Last Saturday, on International Women’s Day, development minister Lynne Featherstone stated that it was the aim of her department to reduce FGM in Africa by 30 per cent within the next five years. Others, such as Michael Gove, have also made a commitment to stamping out this evil practise.

With this much-welcomed cultural transformation taking place in the UK, it is vitally important that we now use our global influence and clout to lead a global campaign that seeks to rid the world of FGM.

57 Responses to “Calls for the introduction of FGM in the Maldives should worry all of us”

  1. Ortega

    Stop playing dumb. You clearly scrabbled around for the Wiki entry so should have read it there.

    The WHO claim that it’s rare is in reference to a study in the Sudan, which you could have checked on wiki. It’s not in reference to any other regions.

    Are you sitting down? There are international flights to and from the Maldives, and exchanges of ideas. Especially with Ikwanists.

    I’m sure you can probably fly to the Maldives from many places. What does that specifically have to do with Egypt?

    Then your sneering condescension of “wow” was pointless/


    Don’t see the connection.

  2. pkoduah

    Campaigning against the mutilation of children is “authoritarian”?

  3. Ortega

    It’s authoritarian for muslims to tell other muslims that they’re “unislamic” for practicing a norm that’s been with them since the beginning of their culture being muslim.

  4. Alec

    The WHO claim that it’s rare is in reference to a study in the Sudan, which you could have checked on wiki.
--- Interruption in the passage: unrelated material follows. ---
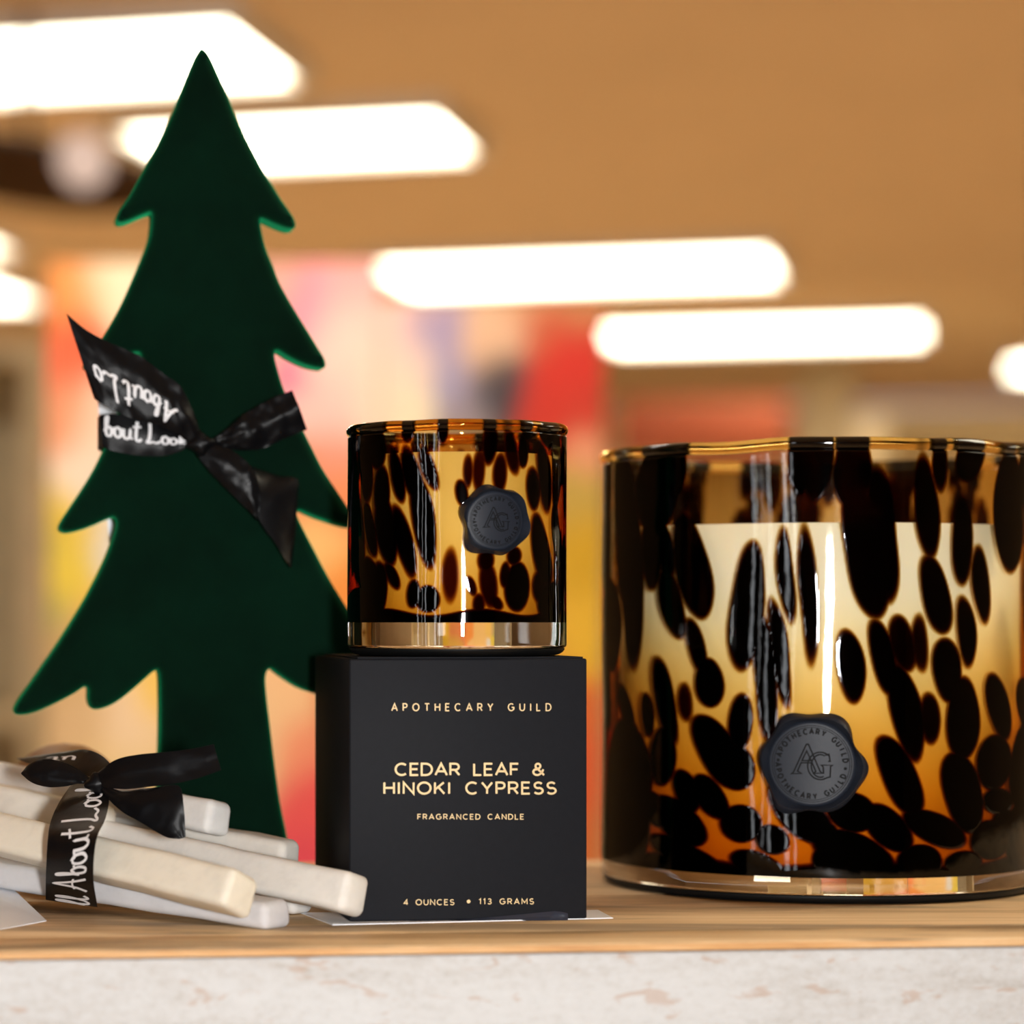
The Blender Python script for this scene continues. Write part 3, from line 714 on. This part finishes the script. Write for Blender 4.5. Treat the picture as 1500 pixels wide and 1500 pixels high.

It’s not in reference to any other regions.

    Your ability to blather is incredible. You had not mentioned the gradations here or in the other threads you’ve befouled, only seizing upon a casual references as is the wont of straw-men arguers and dissemblers.

    Your obscene line has been throughout seeing FGM as an intellectually interesting argument which you’re aloof from just as butterfly collectors are when discussing alternative means of preservation of specimens.

    I’m sure you can probably fly to the Maldives from many places. What does that specifically have to do with Egypt?

    Read the piece and tell me where the Muslim Brotherhood comes from.

    Don’t see the connection.

    Yes you do. Stop playing dumb.

    The longer you refuse to give us your twat to lacerate the more you look like a squalid race-baiter who sees exotic foreign women as displays in an anthropology exhibition but not actual living human beings who’d have their sexual responses – and other gyno/urinary functions – suppressed, and who once were held down as they were mutiliated.

    It stunk enough before when it was a Euro commentator like Mary Honeyball, but it’s positively putrid now as you pat Mohammed on his cute Somali head and tell him he’s wrong, or superciliously dismiss Usama Hasan and Ghaffar Hussein as the wrong type of Muslim who cannot comprehend the issue in the way you do… Somalis, Pakistanis, Malaysians, Indonesians, none of them are capable of understanding their own societies in the way you do.

    ~alec

  5. Ortega

    Read the piece and tell me where the Muslim
    Brotherhood comes from.

    The MB was founded in Egypt. What does that have to do with FGM in the Maldives?

    it’s positively putrid now as you pat Mohammed on
    his cute Somali head and tell him he’s wrong

    I didn’t tell him he was wrong. I said that the forms of FGM practiced in the Horn as more extreme than those practiced in other muslim areas. Facts. Please provide counterfacts if you disagree.

    superciliously dismiss Usama Hasan and Ghaffar
    Hussein as the wrong type of Muslim who cannot comprehend the issue in the way
    you do

    Usama Hasan was quoted as making statements that are just
    factually inaccurate. For example;

    FGM became a theoretical juristic position even
    though it was rarely practiced

    That is statistically false. Indonesia has 20% of the worlds muslims and it is an accepted norm there, and Indonesia is one of the most educated muslim nations. Either Hasan is lieing, or he’s assuming that it must be a fringe practice overall because it’s not the norm in the culture his ancestors come from.